Freaks & Geeks introduced the idea of looking back on Buffy when she was still a novice Slayer, had not long transferred to Sunnydale High, and didn’t yet realise Angel was a vampire when she went out on slaying missions with him. He appears here for the first time in this series, with Buffy already remarking on how he’s difficult to locate.

Because Buffy developed so much over the seven years of the TV show, it’s interesting to travel back and see her again uncertain and lacking confidence in some respects, although she was deadly from the beginning. Kel McDonald conveys this uncertainty well, and in addition to her slaying activities concentrates on the relationship between Buffy and her mother. In order to complete missions Buffy has to cut classes, but she can’t tell her teachers or her mother why, and Mrs Summers feels she’s failing her daughter. To compensate she starts paying more attention and sets aside quality time together, which is the last thing Buffy wants as it complicates her life no end. McDonald’s plot cleverly compares that with another parental relationship.

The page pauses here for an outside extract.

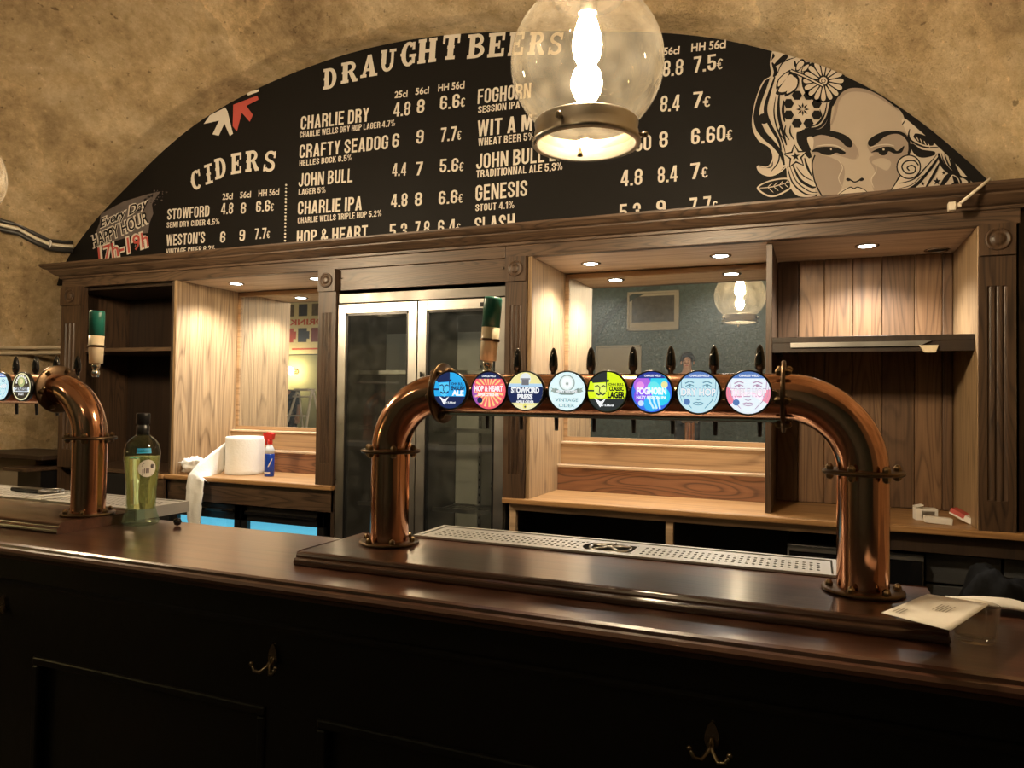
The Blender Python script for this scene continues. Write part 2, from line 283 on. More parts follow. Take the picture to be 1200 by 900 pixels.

Yishan Li’s an excellent artist who thinks about her work. An example is that unlike many other Buffy comics occurring over more than a single day, Li ensures the cast are dressed differently if a scene takes place the following day. She works in a very attractive cartoon style influenced by Japanese comics, but tones down some of the excesses of that form, leaving her cast likenesses as effective cartoon representations, and she’s very strong on visual emotion.

The best stories about any franchise are those where the creators aren’t slavishly loyal to the TV or film version, but have the freedom to bring their own ideas. Some TV shows have been notoriously controlling, but the Buffy office has recognised the value of creators. McDonald presents a clever viable threat for Buffy, just the type of inventive creature who’d appear in the TV show, in fact, and this is a great improvement on her first story, Glutton for Punishment, being a good read from start to finish.